Título: Para Itamaraty, embargo anacrônico deve cair agora
Autor:
Fonte: O Estado de São Paulo, 05/06/2009, Internacional, p. A21

Argumento semelhante, de que suspensão na OEA era resquício da Guerra Fria, funcionou em Honduras

João Domingos, BRASÍLIA

O governo brasileiro orientou o Itamaraty a trabalhar a partir de agora pelo fim do embargo econômico dos EUA a Cuba. As gestões diplomáticas serão feitas pelo chanceler Celso Amorim com a interlocução de dois personagens que o governo brasileiro considera fundamentais no processo: Thomas Shannon, o novo embaixador do EUA no Brasil, e Jorge Bolaños, chefe da sessão de Interesses de Havana em Washington, que foi o primeiro embaixador cubano no País depois que o governo Sarney (1985-1990) reatou relações com Cuba, em 1986.

Na avaliação brasileira, com a revogação pela Organização dos Estados Americanos (OEA) da resolução que expulsou Cuba da entidade em 1962, não há mais sentido em manter o embargo - uma estrutura da Guerra Fria.
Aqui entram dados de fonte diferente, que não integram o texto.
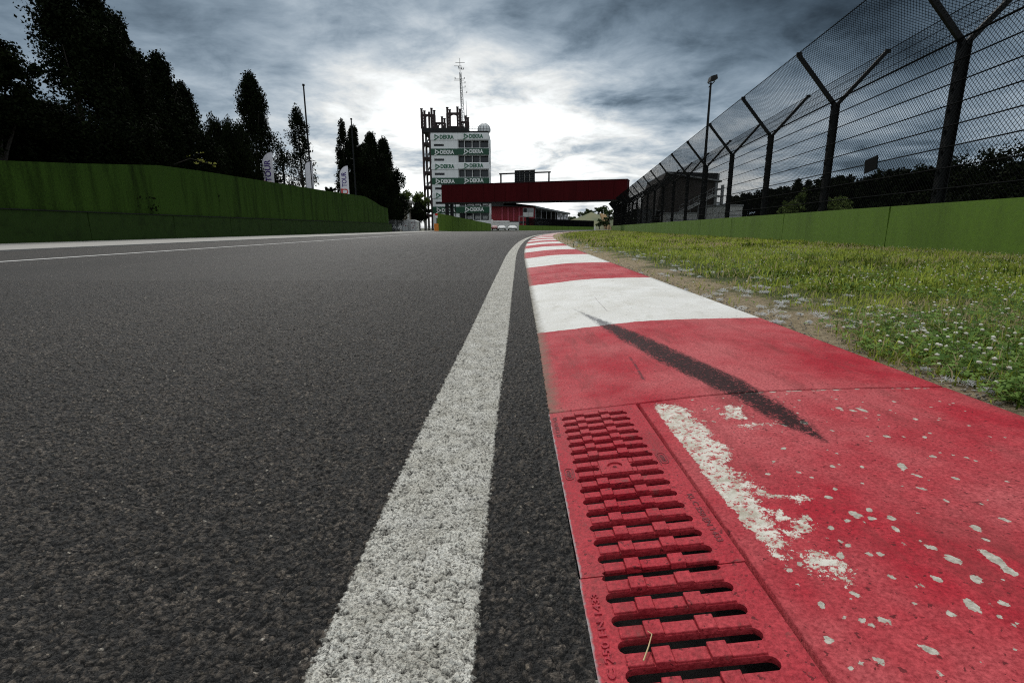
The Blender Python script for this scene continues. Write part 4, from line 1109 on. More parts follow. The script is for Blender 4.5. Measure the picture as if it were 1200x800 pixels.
# ================================================================== FOOTBRIDGE AND START LIGHTS
BLY, BRY = 96.0, 85.0
xl_, zlb = at(517.6, 237.3, BLY); _, zlt = at(517.6, 216.2, BLY); xr_, zrb = at(734, 234.4, BRY); _, zrt = at(734, 210.6, BRY)
bridge = thing('footbridge', 'dark red covered footbridge spanning the track before the tower', 'bridge', (xl_, BLY, 0))
L_ = Vector((xr_ - xl_, BRY - BLY, 0)); ba = math.atan2(L_.y, L_.x); bl = L_.length; bridge.rotation_euler = (0, 0, ba)
zb_, zt2 = (zlb + zrb) / 2, (zlt + zrt) / 2
bm = bmesh.new(); npan = 16
for k in range(npan): box(bm, bl * k / npan + .015, bl * (k + 1) / npan - .015, 0, 3.0, zb_ + .02, zt2 - .02)
bm_obj('side_panel', bm, m_redbridge, bridge)
bm = bmesh.new(); box(bm, .005, bl - .005, .05, 2.95, zb_ - .16, zb_ + .3); bm_obj('deck', bm, m_dark, bridge)
bm = bmesh.new(); box(bm, -.05, bl + .05, -.06, 3.06, zt2 - .03, zt2 + .06); bm_obj('roof_edge', bm, m_rust, bridge)
for xx, w_ in ((.8, .5), (bl - .5, .5)):
    bm = bmesh.new(); bar(bm, (xx, .5, 0), (xx, .5, zb_ - .16), w_); bar(bm, (xx, 2.5, 0), (xx, 2.5, zb_ - .16), w_); bar(bm, (xx, .5, zb_ - .6), (xx, 2.5, zb_ - .6), .3); bm_obj('pier', bm, m_steel, bridge)
bm = bmesh.new()
for q in (1.2, 2.0, 2.6): bar(bm, (q, .3, 2.6), (q, .3, zb_ - .1), .10)
for q in np.arange(2.8, zb_, .45): bar(bm, (1.2, .3, q), (2.6, .3, q), .06)
bm_obj('ladder', bm, m_steel, bridge)
def bpt(px_, py_):
    """point of the bridge's front face seen at px_: distance along it and height"""
    u_ = (px_ - 600) / F; best = None
    for k in range(2001):
        s_ = bl * k / 2000; X = xl_ + L_.x * s_ / bl; Yb = BLY + L_.y * s_ / bl; x2, z2 = at(px_, py_, Yb)
        if best is None or abs(x2 - X) < best[0]: best = (abs(x2 - X), s_, z2)
    return best[1], best[2]
gl = thing('start_lights', 'black start light panel on a goalpost frame above the footbridge', 'traffic light', (xl_, BLY, 0), ba)
s0, zt3 = bpt(584.5, 203.2); s1, _ = bpt(641.5, 202)
bm = bmesh.new()
for s_ in (s0, s1): bar(bm, (s_, 1.0, zt2 + .06), (s_, 1.0, zt3), .22)
bar(bm, (s0 - .3, 1.0, zt3), (s1 + .3, 1.0, zt3), .2, .22); bm_obj('frame', bm, m_steel, gl)
sa, zla = bpt(601.5, 200.0); sb, zlb2 = bpt(625.5, 214)
pw = (sb - sa) / 4
for k in range(4):
    bm = bmesh.new(); box(bm, sa + pw * k + .03, sa + pw * (k + 1) - .07, .55, .9, zt2 + .08, zla, .03); pn = bm_obj('light_panel', bm, m_steel, gl)
    bm = bmesh.new()
    for r_ in range(4):
        for c_ in range(2):
            cx_ = sa + pw * k + pw * (.3 + .36 * c_); cz_ = zt2 + .25 + (zla - zt2 - .4) * (r_ + .3) / 4
            tube(bm, [(cx_, .56, cz_), (cx_, .46, cz_)], .13, 10, False); tube(bm, [(cx_, .555, cz_), (cx_, .545, cz_)], .11, 10)
    bm_obj('lamp', bm, m_glass, pn)
bm = bmesh.new(); bar(bm, (sa, .75, zla + .05), (sb, .75, zla + .05), .12); bar(bm, (sa, .75, zt2 + .2), (sb, .75, zt2 + .2), .10); bm_obj('mounting_rail', bm, m_steel, gl)

# ================================================================== BEHIND THE BRIDGE
gw = bmesh.new()
a0 = at(512.5, 249.6, 88); a1 = at(575.5, 262.3, 116)
p_ = [(a0[0], 88, a0[1]), (a1[0], 116, a1[1])]
n_ = 9
def lerp(i): q = i / n_; return tuple(p_[0][k] * (1 - q) + p_[1][k] * q for k in range(3))
dwall = thing('green_barrier_wall', 'high green panel wall sloping down in front of the tower foot', 'wall', (0, 0, 0))
for i in range(n_):
    A_, B_ = lerp(i + .01), lerp(i + .99); bm = bmesh.new()
    hexa(bm, [(A_[0], A_[1], -.05), (B_[0], B_[1], -.05), (B_[0] - .2, B_[1] + .4, -.05), (A_[0] - .2, A_[1] + .4, -.05), A_, B_, (B_[0] - .2, B_[1] + .4, B_[2]), (A_[0] - .2, A_[1] + .4, A_[2])])
    bm_obj('panel', bm, m_green_wall, dwall)
ox, oz = at(511.2, 262, 87)
ob = bm_obj('marker_board', (lambda b: (box(b, -.36, .36, -.05, .05, 0, oz, .02), box(b, -.30, -.24, .05, .5, 0, .08), box(b, .24, .30, .05, .5, 0, .08), b)[-1])(bmesh.new()), m_orange); ob.location = (ox, 87, 0)
tag(ob, 'orange upright board at the left end of the sloping green wall', 'board')
sx_, sz_ = at(511.3, 253.5, 87.2)
sgn_ = thing('small_sign', 'small red over white sign above the orange board', 'sign', (sx_, 87.3, 0))
bm = bmesh.new(); tube(bm, [(0, .08, 0), (0, .08, sz_ + .5)], .04, 6); bm_obj('post', bm, m_steel, sgn_)
bm = bmesh.new(); box(bm, -.2, .2, -.02, .03, sz_ - .25, sz_ + .12); bm_obj('white_panel', bm, m_whiteink, sgn_)
bm = bmesh.new(); box(bm, -.2, .2, -.02, .03, sz_ + .13, sz_ + .45); bm_obj('red_panel', bm, m_redink, sgn_)

# mesh fence, cabin, masonry block and the light trees beyond the end of the left wall
fx0, fz = at(455.5, 258, 79); fx1, fz1 = at(506, 262, 92)
mf = thing('site_fence', 'grey mesh site fence between the left wall end and tower', 'fence', (fx0, 79, 0), math.atan2(13, fx1 - fx0))
fl2 = math.hypot(fx1 - fx0, 13); fh = 1.75
for k in range(8):
    bm = bmesh.new(); tube(bm, [(fl2 * k / 7, 0, 0), (fl2 * k / 7, 0, fh + .08)], .035, 6); bm_obj('fence_post', bm, m_grey, mf)
v, f = wires([(x_, 0, .1) for x_ in np.arange(.1, fl2, .11)], [(x_, 0, fh) for x_ in np.arange(.1, fl2, .11)], .009)
v2_, f2_ = wires([(0, 0, z_) for z_ in np.arange(.1, fh + .1, .22)], [(fl2, 0, z_) for z_ in np.arange(.1, fh + .1, .22)], .009)
np_mesh('wire_mesh', np.concatenate([v, v2_]), np.concatenate([f, f2_ + len(v)]), m_grey, parent=mf)
cx0, cz = at(470.5, 257.6, 88); cx1, _ = at(488, 257.6, 88)
cab = thing('cabin', 'white round roofed cabin with red marks behind the site fence', 'cabin', (cx0, 88, 0))
wd = cx1 - cx0
bm = bmesh.new(); box(bm, 0, wd, 0, 2.4, 0, cz - .35, .03); bm_obj('wall', bm, m_white, cab)
bm = bmesh.new()
pr_ = [(wd / 2 + (wd / 2 + .08) * math.cos(a), cz - .36 + .4 * math.sin(a)) for a in np.linspace(0, math.pi, 11)]
fr = [bm.verts.new((x, -.08, z)) for x, z in pr_]; bk = [bm.verts.new((x, 2.48, z)) for x, z in pr_]; bm.faces.new(fr); bm.faces.new(bk[::-1])
for i in range(len(fr)): bm.faces.new((fr[i], fr[(i + 1) % len(fr)], bk[(i + 1) % len(fr)], bk[i]))
bm_obj('roof', bm, m_white, cab)
bm = bmesh.new(); box(bm, wd * .42, wd * .62, -.03, -.002, .1, cz - .5); bm_obj('door', bm, m_lgrey, cab)
bm = bmesh.new()
for q in ((.15, .6), (.27, .48), (.2, .8), (.7, .75), (.85, .5), (.75, .3), (.9, .8)): bar(bm, (wd * q[0] - .15, -.012, cz * q[1] - .06), (wd * q[0] + .14, -.012, cz * q[1] + .08), .10, .02, (0, 1, 0))
bm_obj('red_marks', bm, m_redwall, cab)
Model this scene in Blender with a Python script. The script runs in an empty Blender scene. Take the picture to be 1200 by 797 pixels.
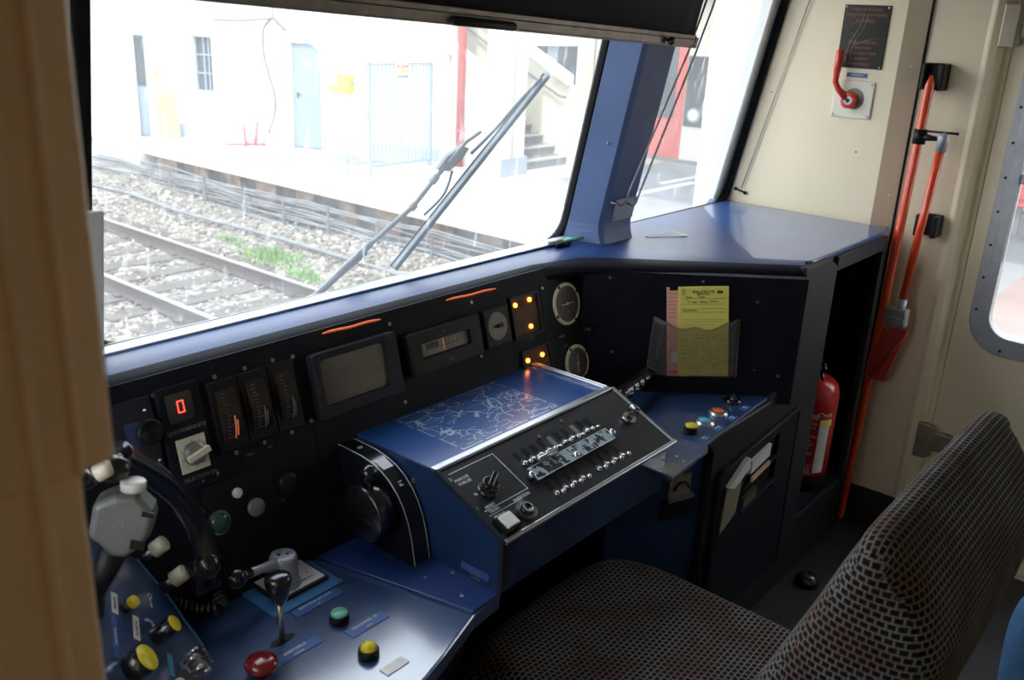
import bpy, bmesh, math, random
from mathutils import Vector, Matrix
random.seed(7)
PI = math.pi
scn = bpy.context.scene
col = scn.collection

# ------------------------------------------------------------------ camera model
F = 1085.0; CAM = Vector((0, 0, 1.5))
PITCH = math.radians(19.3); YAW = math.radians(51); ROLL = math.radians(2.8)
FW = Vector((math.sin(YAW)*math.cos(PITCH), math.cos(YAW)*math.cos(PITCH), -math.sin(PITCH)))
_r = Vector((math.cos(YAW), -math.sin(YAW), 0)); _u = _r.cross(FW)
RT = _r*math.cos(ROLL) + _u*math.sin(ROLL); UP = -_r*math.sin(ROLL) + _u*math.cos(ROLL)

def ray(x, y): return FW + RT*((x-600)/F) - UP*((y-398.5)/F)
def meet(x, y, P, n):
    r = ray(x, y); n = Vector(n); return CAM + r*((Vector(P)-CAM).dot(n)/r.dot(n))
def onX(x, y, v): return meet(x, y, (v, 0, 0), (1, 0, 0))
def onY(x, y, v): return meet(x, y, (0, v, 0), (0, 1, 0))
def onZ(x, y, v): return meet(x, y, (0, 0, v), (0, 0, 1))

class Frame:
    """a measured plane of the place: origin, two axes in it, its normal; point(u, v, w)"""
    def __init__(s, P, U, V):
        s.P = Vector(P); s.U = Vector(U).normalized(); s.V = Vector(V)
        s.N = s.U.cross(s.V).normalized(); s.V = s.N.cross(s.U).normalized()
        s.M = Matrix(((s.U.x, s.V.x, s.N.x, s.P.x), (s.U.y, s.V.y, s.N.y, s.P.y), (s.U.z, s.V.z, s.N.z, s.P.z), (0, 0, 0, 1)))
    def at(s, u, v, w=0): return s.P + s.U*u + s.V*v + s.N*w
    def T(s, u=0, v=0, w=0, rot=0): return s.M @ Matrix.Translation((u, v, w)) @ Matrix.Rotation(rot, 4, 'Z')
    def px(s, x, y):
        q = meet(x, y, s.P, s.N) - s.P; return q.dot(s.U), q.dot(s.V)

# ------------------------------------------------------------------ materials
def nodes(name):
    m = bpy.data.materials.new(name); m.use_nodes = True
    nt = m.node_tree; return m, nt, nt.nodes['Principled BSDF']
def mat(name, rgb, rough=.5, metal=0, var=.12, scale=30, bump=0, coat=0, spec=.5, emit=None, estr=0, bscale=None, alpha=None):
    m, nt, b = nodes(name)
    b.inputs['Roughness'].default_value = rough; b.inputs['Metallic'].default_value = metal
    b.inputs['Specular IOR Level'].default_value = spec
    b.inputs['Coat Weight'].default_value = coat; b.inputs['Coat Roughness'].default_value = .12
    tc = nt.nodes.new('ShaderNodeTexCoord'); nz = nt.nodes.new('ShaderNodeTexNoise')
    nz.inputs['Scale'].default_value = scale; nz.inputs['Detail'].default_value = 4
    nt.links.new(tc.outputs['Object'], nz.inputs['Vector'])
    rp = nt.nodes.new('ShaderNodeValToRGB'); nt.links.new(nz.outputs['Fac'], rp.inputs['Fac'])
    rp.color_ramp.elements[0].position = .3; rp.color_ramp.elements[1].position = .7
    lo = [c*(1-var) for c in rgb]; hi = [min(1, c*(1+var)) for c in rgb]
    rp.color_ramp.elements[0].color = (*lo, 1); rp.color_ramp.elements[1].color = (*hi, 1)
    nt.links.new(rp.outputs['Color'], b.inputs['Base Color'])
    if bump:
        n2 = nt.nodes.new('ShaderNodeTexNoise'); n2.inputs['Scale'].default_value = bscale or scale*4
        nt.links.new(tc.outputs['Object'], n2.inputs['Vector'])
        bp = nt.nodes.new('ShaderNodeBump'); bp.inputs['Strength'].default_value = bump; bp.inputs['Distance'].default_value = .002
        nt.links.new(n2.outputs['Fac'], bp.inputs['Height']); nt.links.new(bp.outputs['Normal'], b.inputs['Normal'])
    if emit:
        b.inputs['Emission Color'].default_value = (*emit, 1); b.inputs['Emission Strength'].default_value = estr
    if alpha is not None: b.inputs['Alpha'].default_value = alpha
    return m

M = {}
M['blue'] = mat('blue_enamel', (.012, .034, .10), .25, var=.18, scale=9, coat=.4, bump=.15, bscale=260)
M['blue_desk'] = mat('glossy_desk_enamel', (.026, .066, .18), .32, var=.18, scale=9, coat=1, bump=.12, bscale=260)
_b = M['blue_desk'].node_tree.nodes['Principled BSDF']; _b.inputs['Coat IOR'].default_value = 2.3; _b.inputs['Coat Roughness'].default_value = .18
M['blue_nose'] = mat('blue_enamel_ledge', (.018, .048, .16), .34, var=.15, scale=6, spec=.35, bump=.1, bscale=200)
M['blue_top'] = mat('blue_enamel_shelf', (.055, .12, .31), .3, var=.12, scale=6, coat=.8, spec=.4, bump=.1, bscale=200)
M['blue_pale'] = mat('greyed_blue_enamel', (.085, .14, .30), .4, var=.12, scale=8)
M['navy'] = mat('dark_navy_panel', (.0055, .0065, .012), .55, spec=.2, var=.25, scale=14, bump=.1, bscale=300)
M['frame'] = mat('slate_edge_trim', (.016, .017, .024), .5, spec=.25, var=.2, scale=12)
M['black'] = mat('black_plastic', (.008, .008, .009), .42, spec=.25, var=.2)
M['plate_black'] = mat('black_switch_plate', (.022, .023, .026), .38, var=.25, scale=60)
M['gloss_black'] = mat('glossy_black_plastic', (.01, .01, .012), .18, var=.2, coat=.5)
M['rubber'] = mat('black_rubber', (.009, .009, .010), .7, spec=.12, var=.2)
M['cream'] = mat('cream_wall_paint', (.84, .73, .52), .42, var=.035, scale=3, bump=.04, bscale=60)
M['cream_plate'] = mat('cream_plate_paint', (.8, .75, .62), .4, var=.04, scale=8)
M['jamb'] = mat('tan_partition_laminate', (.90, .60, .36), .5, var=.06, scale=5)
M['grey_wall'] = mat('pale_grey_paint', (.62, .63, .62), .5, var=.05, scale=4)
M['ceil'] = mat('off_white_ceiling', (.55, .53, .48), .6, var=.04)
M['alu'] = mat('brushed_aluminium', (.56, .57, .6), .32, 1, var=.08, scale=40)
M['chrome'] = mat('worn_chrome', (.7, .7, .72), .16, 1, var=.06)
M['steel'] = mat('dull_steel', (.4, .4, .42), .38, 1, var=.1)
M['greyalu'] = mat('grey_metal_frame', (.42, .43, .46), .45, .5, var=.08)
M['red'] = mat('red_lacquer', (.62, .035, .014), .26, var=.08, coat=.5)
M['pole_red'] = mat('orange_red_pole_lacquer', (.72, .07, .02), .22, var=.06, coat=.6)
M['dkred'] = mat('dark_red_button', (.22, .012, .015), .2, var=.1, coat=.6)
M['brick_red'] = mat('matt_red_plate', (.4, .035, .018), .5, var=.1)
M['white'] = mat('white_plastic', (.78, .77, .72), .35, var=.05)
M['ivory'] = mat('ivory_plastic', (.66, .61, .48), .4, var=.06)
M['yellow'] = mat('yellow_plastic', (.85, .68, .03), .35, var=.05)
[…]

Mas, apesar das negociações, o fim das sanções depende também de decisão do Congresso dos EUA.

O Brasil vem conquistando um papel importante na reaproximação entre EUA e Cuba. Logo que Obama foi eleito, enviou um emissário para pedir ao governo brasileiro conselhos sobre as formas de reiniciar o diálogo com Havana. Foram sugeridos, pelo Brasil, como interlocutores, os nomes de Shannon, então subsecretário do Departamento de Estado para o Hemisfério Ocidental, e de Bolaños.

O argumento foi o de que as conversas teriam um caráter oficial, o que neutralizaria declarações contrárias à retomada do diálogo que viessem a ser dadas por aqueles interessados em sabotar a reaproximação dos dois lados.

O Itamaraty diz que já no governo de Fernando Henrique Cardoso (1995-2002), o Brasil vinha atuando nos bastidores para tirar Cuba do isolamento. Em 2000, depois de mais de uma década de crise por causa do fim da União Soviética, o governo de Fidel Castro fez algumas modificações no modelo econômico da ilha e permitiu que empresas de alguns países, entre eles o Brasil, formassem joint ventures em Cuba. Entre as brasileiras que passaram a atuar lá estava a montadora de carrocerias Busscar, de Santa Catarina.

No atual governo, Lula acertou em Cuba a renegociação de uma dívida com o Banco do Brasil, no valor de US$ 43 milhões. Abriu ainda um crédito de US$ 7 milhões no Banco Nacional de Desenvolvimento Econômico e Social (BNDES) para a construção de uma usina de álcool. Em novembro, o Brasil inaugurou em Havana um escritório da Associação de Promoção das Exportações (Apex) e a Petrobrás assinou um acordo com a estatal cubana de petróleo para fazer prospecção em terra e em águas profundas.

Conforme as informações do Itamaraty, o fato de o Brasil já ter boa convivência com Cuba há 23 anos fez com que houvesse um imenso respeito dos cubanos pela forma como o País ajuda nas negociações.

No caso da revogação da resolução da OEA, o Brasil atuou nos bastidores tanto para ajudar a ilha quanto os EUA. Havia uma determinação dos governo da Venezuela, Equador e Bolívia de fazer discursos pesados na Assembleia-Geral da OEA contra os americanos por causa do embargo a Cuba. A delegação brasileira impediu que isso ocorresse.

Também havia uma forte resistência de Washington à uma volta de Cuba à OEA. Depois de muitas negociações, os brasileiros convenceram os americanos aceitarem a revogação do ato que suspendeu Cuba, lembrando-os de que um embate exporia uma derrota nos votos.